3) Avoir des contacts sexuels seul ou à deux lors de l'allaitement: Cette situation sera probablement clarifiée par des juristes si des accusations sont portées par la Sureté du Québec, mais cette situation transgresse bien des frontières. Il n'est pas question ici de savoir si un bébé a été utilisé comme un objet érotique (dans pareil cas, la question ne se poserait même pas), mais qu'un enfant est activement présent dans des échanges érotiques entre adultes. En observant la définition du texte de loi sur l'agression sexuelle, je vois mal comment le geste pourrait être exclu, mais au delà de l'aspect juridique de la situation, il y a confusion des rôles. Est-ce qu'une femme peut être à la fois une amante et une mère? Est-ce que ces deux rôles peuvent être joués dans le même espace temps? La femme, dans son texte, utilise des études scientifiques pour illustrer qu'elle n'est pas la seule à avoir obtenu un orgasme en allaitant. Mais ça justifie difficilement de passer de la réponse réflexe au désir sexuel. 
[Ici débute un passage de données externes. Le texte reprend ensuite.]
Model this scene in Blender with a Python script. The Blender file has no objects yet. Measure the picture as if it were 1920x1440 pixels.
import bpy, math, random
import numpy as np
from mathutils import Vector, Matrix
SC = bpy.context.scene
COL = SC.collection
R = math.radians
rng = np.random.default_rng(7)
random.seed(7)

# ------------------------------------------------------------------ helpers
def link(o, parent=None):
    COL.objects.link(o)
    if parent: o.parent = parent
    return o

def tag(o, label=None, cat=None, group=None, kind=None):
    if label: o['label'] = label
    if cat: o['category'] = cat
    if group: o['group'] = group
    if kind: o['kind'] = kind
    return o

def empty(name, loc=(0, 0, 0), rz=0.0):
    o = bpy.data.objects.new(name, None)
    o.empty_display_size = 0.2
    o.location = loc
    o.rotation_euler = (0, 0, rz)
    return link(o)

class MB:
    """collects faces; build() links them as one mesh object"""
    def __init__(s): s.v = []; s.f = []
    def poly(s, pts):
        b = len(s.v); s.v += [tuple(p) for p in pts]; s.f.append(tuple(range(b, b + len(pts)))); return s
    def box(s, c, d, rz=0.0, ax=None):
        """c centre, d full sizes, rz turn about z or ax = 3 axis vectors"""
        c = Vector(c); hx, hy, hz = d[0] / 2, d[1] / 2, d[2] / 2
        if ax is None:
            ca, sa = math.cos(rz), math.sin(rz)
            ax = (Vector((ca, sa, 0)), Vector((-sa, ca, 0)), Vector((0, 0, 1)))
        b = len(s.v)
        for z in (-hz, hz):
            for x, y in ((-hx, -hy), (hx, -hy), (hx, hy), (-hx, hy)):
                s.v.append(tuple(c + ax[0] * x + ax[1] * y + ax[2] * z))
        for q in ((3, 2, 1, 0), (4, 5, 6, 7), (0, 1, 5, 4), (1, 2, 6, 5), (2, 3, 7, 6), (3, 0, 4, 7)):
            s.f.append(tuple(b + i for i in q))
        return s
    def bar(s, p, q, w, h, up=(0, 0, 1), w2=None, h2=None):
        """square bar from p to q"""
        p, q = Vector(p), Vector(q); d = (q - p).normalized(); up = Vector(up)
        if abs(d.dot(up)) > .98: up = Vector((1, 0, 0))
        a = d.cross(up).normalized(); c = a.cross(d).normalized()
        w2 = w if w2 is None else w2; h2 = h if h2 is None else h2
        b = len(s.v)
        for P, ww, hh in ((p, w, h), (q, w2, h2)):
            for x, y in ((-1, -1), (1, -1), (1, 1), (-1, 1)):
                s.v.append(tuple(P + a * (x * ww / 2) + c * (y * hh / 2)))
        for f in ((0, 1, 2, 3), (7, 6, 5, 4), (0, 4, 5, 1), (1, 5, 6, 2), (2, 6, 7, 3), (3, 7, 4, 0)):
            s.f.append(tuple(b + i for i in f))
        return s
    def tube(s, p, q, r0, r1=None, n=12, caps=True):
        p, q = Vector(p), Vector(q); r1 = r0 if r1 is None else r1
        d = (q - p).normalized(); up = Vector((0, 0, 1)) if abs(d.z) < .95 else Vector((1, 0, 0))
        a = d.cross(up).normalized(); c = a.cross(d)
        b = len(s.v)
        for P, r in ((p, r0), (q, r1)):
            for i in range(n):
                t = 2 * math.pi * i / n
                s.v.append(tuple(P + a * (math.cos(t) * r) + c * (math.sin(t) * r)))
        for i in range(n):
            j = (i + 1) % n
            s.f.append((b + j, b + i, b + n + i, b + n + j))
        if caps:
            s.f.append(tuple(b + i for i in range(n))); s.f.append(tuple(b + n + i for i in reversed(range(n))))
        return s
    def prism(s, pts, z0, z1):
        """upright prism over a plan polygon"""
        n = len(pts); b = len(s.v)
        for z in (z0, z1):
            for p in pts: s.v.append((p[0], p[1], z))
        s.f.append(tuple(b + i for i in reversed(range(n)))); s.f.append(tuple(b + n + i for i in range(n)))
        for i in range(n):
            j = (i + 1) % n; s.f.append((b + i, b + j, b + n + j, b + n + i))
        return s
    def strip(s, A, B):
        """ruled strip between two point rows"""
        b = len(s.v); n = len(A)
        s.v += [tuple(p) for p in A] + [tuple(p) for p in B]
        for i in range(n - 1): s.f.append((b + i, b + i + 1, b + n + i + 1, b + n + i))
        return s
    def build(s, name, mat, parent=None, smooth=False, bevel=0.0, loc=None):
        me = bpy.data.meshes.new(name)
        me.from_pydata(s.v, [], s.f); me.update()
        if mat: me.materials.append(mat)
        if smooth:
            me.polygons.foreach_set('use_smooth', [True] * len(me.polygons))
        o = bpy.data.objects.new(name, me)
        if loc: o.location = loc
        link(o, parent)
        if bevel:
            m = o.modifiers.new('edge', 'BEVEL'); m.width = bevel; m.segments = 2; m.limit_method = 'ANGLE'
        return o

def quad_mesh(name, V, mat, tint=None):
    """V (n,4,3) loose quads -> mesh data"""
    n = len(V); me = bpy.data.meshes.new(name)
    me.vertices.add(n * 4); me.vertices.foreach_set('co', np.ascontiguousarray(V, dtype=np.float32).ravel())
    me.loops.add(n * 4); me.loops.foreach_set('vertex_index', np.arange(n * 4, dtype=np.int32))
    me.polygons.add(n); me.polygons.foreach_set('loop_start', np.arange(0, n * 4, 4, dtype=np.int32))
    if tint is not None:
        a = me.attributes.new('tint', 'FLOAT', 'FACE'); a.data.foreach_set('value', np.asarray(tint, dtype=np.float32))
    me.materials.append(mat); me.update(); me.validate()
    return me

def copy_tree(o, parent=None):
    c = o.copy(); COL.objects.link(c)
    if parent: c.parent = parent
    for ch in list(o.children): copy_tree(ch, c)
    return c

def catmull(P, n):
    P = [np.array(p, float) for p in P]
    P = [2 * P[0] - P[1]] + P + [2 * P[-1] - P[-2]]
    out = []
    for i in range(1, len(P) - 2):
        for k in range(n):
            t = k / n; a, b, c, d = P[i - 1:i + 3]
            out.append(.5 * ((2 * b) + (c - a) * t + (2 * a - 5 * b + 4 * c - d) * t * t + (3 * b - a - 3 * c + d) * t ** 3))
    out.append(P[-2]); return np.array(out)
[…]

Je comparerais la situation à un adolescent qui est dans l'autobus et dont la vibration fait naître une érection. Cette réponse est normale; la vibration peut causer des érections chez les hommes. Mais la question est: qu'est-ce que cet adolescent fera avec ce début d'érection? Est-ce qu'il prendra des grandes respirations et tentera d'amener son esprit dans un domaine pas du tout érotique pour faire disparaître son érection? Ou est-ce qu'il va se mettre à fantasmer sur sa voisine qu'il trouve tellement sexy, ce qui fera compléter son érection? Et s'il réalise que son érection est complète (soit parce qu'il n'est pas capable de la faire disparaître ou parce qu'il l’alimente), va-t-il se mettre à se frotter sur son sac-à-dos posé sur ses genoux?

La femme qui utilise le moment de l'allaitement pour le transformer en moment érotique, tout comme l'adolescent qui alimente son érection pour la rendre complète en fantasmant et en se frottant sur son sac-à-dos sont tous les deux mis devant un choix; celui de réfléchir sur le contexte dans lequel ils se trouvent (est-ce que prendre soin d'un enfant ou être dans un espace public peut coïncider avec une excitation érotique?) ou faire le choix de nier le contexte pour accorder plus d'importance à leur désir actuel. Mais une chose est certaine; ce n'est pas parce qu'une personne fait le choix de ne pas réfléchir au contexte et à la responsabilité qu'elle a par rapport au contexte que le contexte n'existe plus.